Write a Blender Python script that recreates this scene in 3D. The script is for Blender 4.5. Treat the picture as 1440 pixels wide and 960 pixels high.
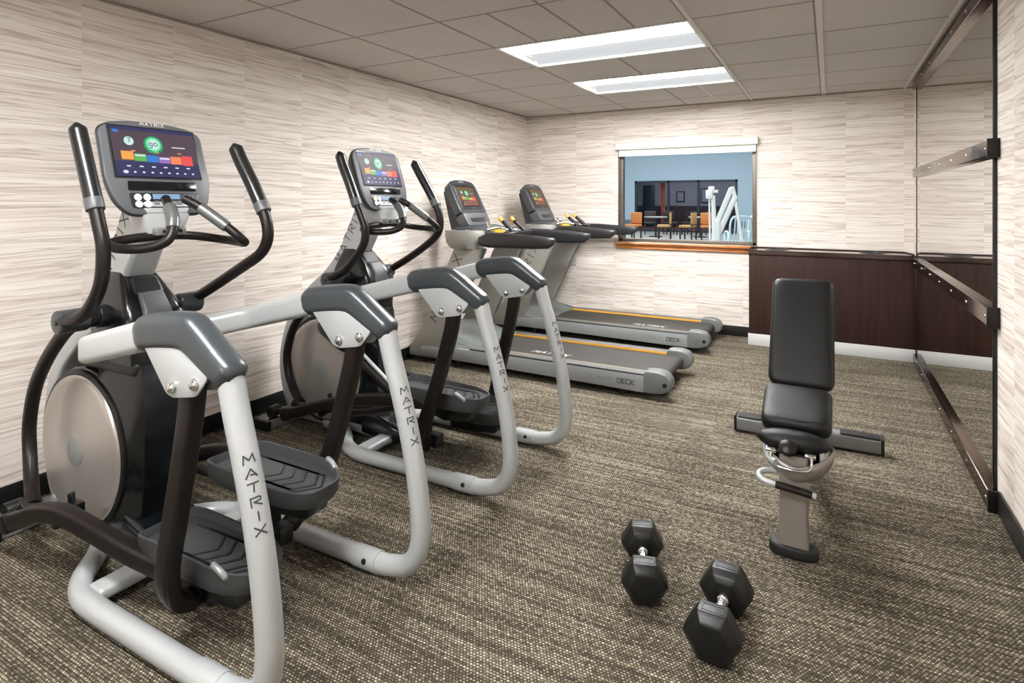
import bpy, bmesh, math, random
from mathutils import Vector, Matrix
PI = math.pi
random.seed(7)
for o in list(bpy.data.objects):
    bpy.data.objects.remove(o, do_unlink=True)
S = bpy.context.scene
C = S.collection

# ------------------------------------------------------------------ camera, world, exposure
FPX, YAW, HORIZON, EYE = 816.48, 0.5009, 282.8, 1.3175
cam_data = bpy.data.cameras.new('camera')
cam = bpy.data.objects.new('camera', cam_data)
C.objects.link(cam)
cam.location = (0, 0, EYE)
cam.rotation_euler = (PI / 2, 0, YAW)
cam_data.sensor_fit = 'HORIZONTAL'
cam_data.sensor_width = 36.0
cam_data.lens = 36.0 * FPX / 1440.0
cam_data.shift_y = -(480.0 - HORIZON) / 1440.0
cam_data.clip_start = 0.02
cam_data.clip_end = 200
S.camera = cam

world = bpy.data.worlds.new('world')
S.world = world
world.use_nodes = True
world.node_tree.nodes['Background'].inputs[0].default_value = (0.80, 0.88, 1.0, 1)
world.node_tree.nodes['Background'].inputs[1].default_value = 0.3

S.view_settings.view_transform = 'Standard'
S.view_settings.look = 'None'
S.view_settings.gamma = 1
S.view_settings.exposure = 0.0
S.view_settings.use_curve_mapping = False
TROFFER_BRIGHT = 75.0
TROFFER_DIM = 0.72
HALL_LIGHT = 500.0

# ------------------------------------------------------------------ colour + materials
def lin(c):
    c = c / 255.0
    return c / 12.92 if c <= 0.04045 else ((c + 0.055) / 1.055) ** 2.4

def rgb(r, g, b):
    return (lin(r), lin(g), lin(b), 1.0)

def mat(name, col, rough=0.5, metal=0.0, coat=0.0, bump=0.0, bscale=400.0, spec=0.5, speck=0.0):
    m = bpy.data.materials.new(name)
    m.use_nodes = True
    nt = m.node_tree
    b = nt.nodes['Principled BSDF']
    b.inputs['Base Color'].default_value = rgb(*col)
    b.inputs['Roughness'].default_value = rough
    b.inputs['Metallic'].default_value = metal
    b.inputs['Coat Weight'].default_value = coat
    b.inputs['Coat Roughness'].default_value = 0.15
    b.inputs['Specular IOR Level'].default_value = spec
    tc = nt.nodes.new('ShaderNodeTexCoord')
    n = nt.nodes.new('ShaderNodeTexNoise')
    n.inputs['Scale'].default_value = bscale
    n.inputs['Detail'].default_value = 3
    nt.links.new(tc.outputs['Object'], n.inputs['Vector'])
    if bump > 0:
        bp = nt.nodes.new('ShaderNodeBump')
        bp.inputs['Strength'].default_value = bump
        bp.inputs['Distance'].default_value = 0.002
        nt.links.new(n.outputs['Fac'], bp.inputs['Height'])
        nt.links.new(bp.outputs['Normal'], b.inputs['Normal'])
    # slight wear in the roughness of every surface
    n2 = nt.nodes.new('ShaderNodeTexNoise')
    n2.inputs['Scale'].default_value = 9.0
    nt.links.new(tc.outputs['Object'], n2.inputs['Vector'])
    mr = nt.nodes.new('ShaderNodeMapRange')
    mr.inputs['To Min'].default_value = max(0.02, rough - 0.05)
    mr.inputs['To Max'].default_value = min(1.0, rough + 0.05)
    nt.links.new(n2.outputs['Fac'], mr.inputs['Value'])
    nt.links.new(mr.outputs['Result'], b.inputs['Roughness'])
    if speck > 0:
        mx = nt.nodes.new('ShaderNodeMix')
        mx.data_type = 'RGBA'
        mx.blend_type = 'MULTIPLY'
        mx.inputs[0].default_value = speck
        mx.inputs[6].default_value = rgb(*col)
        nt.links.new(n.outputs['Color'], mx.inputs[7])
        nt.links.new(mx.outputs[2], b.inputs['Base Color'])
    return m

def emit(name, col, strength):
    m = bpy.data.materials.new(name)
    m.use_nodes = True
    b = m.node_tree.nodes['Principled BSDF']
    b.inputs['Base Color'].default_value = (.01, .01, .01, 1)
    b.inputs['Specular IOR Level'].default_value = 0.2
    b.inputs['Emission Color'].default_value = rgb(*col)
    b.inputs['Emission Strength'].default_value = strength
    b.inputs['Roughness'].default_value = 0.45
    return m

class NB:
    """tiny node builder"""
    def __init__(self, name):
        self.m = bpy.data.materials.new(name)
        self.m.use_nodes = True
        self.nt = self.m.node_tree
        self.b = self.nt.nodes['Principled BSDF']
        self.tc = self.nt.nodes.new('ShaderNodeTexCoord')
    def n(self, t, **kw):
        x = self.nt.nodes.new(t)
        for k, v in kw.items():
            setattr(x, k, v)
        return x
    def l(self, a, b):
        self.nt.links.new(a, b)
    def math(self, op, a, b=None, c=None):
        x = self.n('ShaderNodeMath', operation=op)
        for i, v in enumerate((a, b, c)):
            if v is None: continue
            if isinstance(v, (int, float)): x.inputs[i].default_value = v
            else: self.l(v, x.inputs[i])
        return x.outputs[0]
    def comb(self, x, y, z):
        c = self.n('ShaderNodeCombineXYZ')
        for i, v in enumerate((x, y, z)):
            if isinstance(v, (int, float)): c.inputs[i].default_value = v
            else: self.l(v, c.inputs[i])
        return c.outputs[0]
    def noise(self, vec, scale=1.0, detail=2.0, rough=0.5):
        x = self.n('ShaderNodeTexNoise')
        x.inputs['Scale'].default_value = scale
        x.inputs['Detail'].default_value = detail
        x.inputs['Roughness'].default_value = rough
        self.l(vec, x.inputs['Vector'])
        return x.outputs['Fac']
    def ramp(self, fac, stops, interp='LINEAR'):
        r = self.n('ShaderNodeValToRGB')
        r.color_ramp.interpolation = interp
        while len(r.color_ramp.elements) > 1:
            r.color_ramp.elements.remove(r.color_ramp.elements[-1])
        r.color_ramp.elements[0].position = stops[0][0]
        r.color_ramp.elements[0].color = rgb(*stops[0][1])
        for p, c in stops[1:]:
            e = r.color_ramp.elements.new(p)
            e.color = rgb(*c)
        self.l(fac, r.inputs['Fac'])
        return r.outputs['Color']
    def sep(self, out='Object'):
        s = self.n('ShaderNodeSeparateXYZ')
        self.l(self.tc.outputs[out], s.inputs[0])
        return s.outputs
    def mix(self, f, a, b, blend='MIX'):
        x = self.n('ShaderNodeMix', data_type='RGBA', blend_type=blend)
        if isinstance(f, (int, float)): x.inputs[0].default_value = f
        else: self.l(f, x.inputs[0])
        for i, v in ((6, a), (7, b)):
            if isinstance(v, tuple): x.inputs[i].default_value = v
            else: self.l(v, x.inputs[i])
        return x.outputs[2]
    def bump(self, h, strength=0.3, dist=0.002):
        x = self.n('ShaderNodeBump')
        x.inputs['Strength'].default_value = strength
        x.inputs['Distance'].default_value = dist
        self.l(h, x.inputs['Height'])
        self.l(x.outputs['Normal'], self.b.inputs['Normal'])

def wallpaper():
    k = NB('strata_wallpaper')
    x, y, z = k.sep()
    u = k.math('ADD', x, y)
    panel = k.math('FLOOR', k.math('DIVIDE', k.math('ADD', u, 0.31 + 3.10), 0.435))
    off = k.math('MULTIPLY', k.math('FRACT', k.math('MULTIPLY', k.math('SINE', k.math('MULTIPLY', panel, 12.9898)), 43758.5)), 9.0)
    zz = k.math('ADD', z, k.math('MULTIPLY', k.noise(k.comb(k.math('MULTIPLY', u, 1.6), off, k.math('MULTIPLY', z, 2.0)), 1.0, 2.0), 0.045))
    def strata(su, sz, det, sh=0.0):
        v = k.comb(k.math('MULTIPLY', u, su), k.math('ADD', off, sh), k.math('MULTIPLY', zz, sz))
        return k.noise(v, 1.0, det, 0.6)
    a = strata(0.55, 15.0, 3.0)
    b = strata(1.5, 58.0, 3.0, 3.3)
    c = strata(4.0, 210.0, 2.0, 7.7)
    f = k.math('ADD', k.math('MULTIPLY', a, 0.40), k.math('ADD', k.math('MULTIPLY', b, 0.38), k.math('MULTIPLY', c, 0.22)))
    base = k.ramp(f, [(0.32, (196, 183, 172)), (0.42, (215, 205, 195)), (0.50, (229, 221, 213)), (0.58, (238, 231, 225)), (0.70, (246, 241, 236))])
    # thin dark bedding lines
    d = strata(1.1, 40.0, 2.0, 5.1)
    ln = k.ramp(k.math('ABSOLUTE', k.math('SUBTRACT', d, 0.46)), [(0.0, (176, 164, 154)), (0.016, (216, 208, 200)), (0.05, (255, 255, 255))])
    col = k.mix(0.55, base, ln, 'MULTIPLY')
    k.l(col, k.b.inputs['Base Color'])
    k.b.inputs['Roughness'].default_value = 0.62
    k.b.inputs['Specular IOR Level'].default_value = 0.3
    k.bump(f, 0.25, 0.003)
    return k.m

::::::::

Please restate the material above line by line, exactly, beginning at its first line and ending with the line that contains "C = S.collection", without any pictures.

Write a Blender Python script that recreates this scene in 3D. The script is for Blender 4.5. Treat the picture as 1440 pixels wide and 960 pixels high.
import bpy, bmesh, math, random
from mathutils import Vector, Matrix
PI = math.pi
random.seed(7)
for o in list(bpy.data.objects):
    bpy.data.objects.remove(o, do_unlink=True)
S = bpy.context.scene
C = S.collection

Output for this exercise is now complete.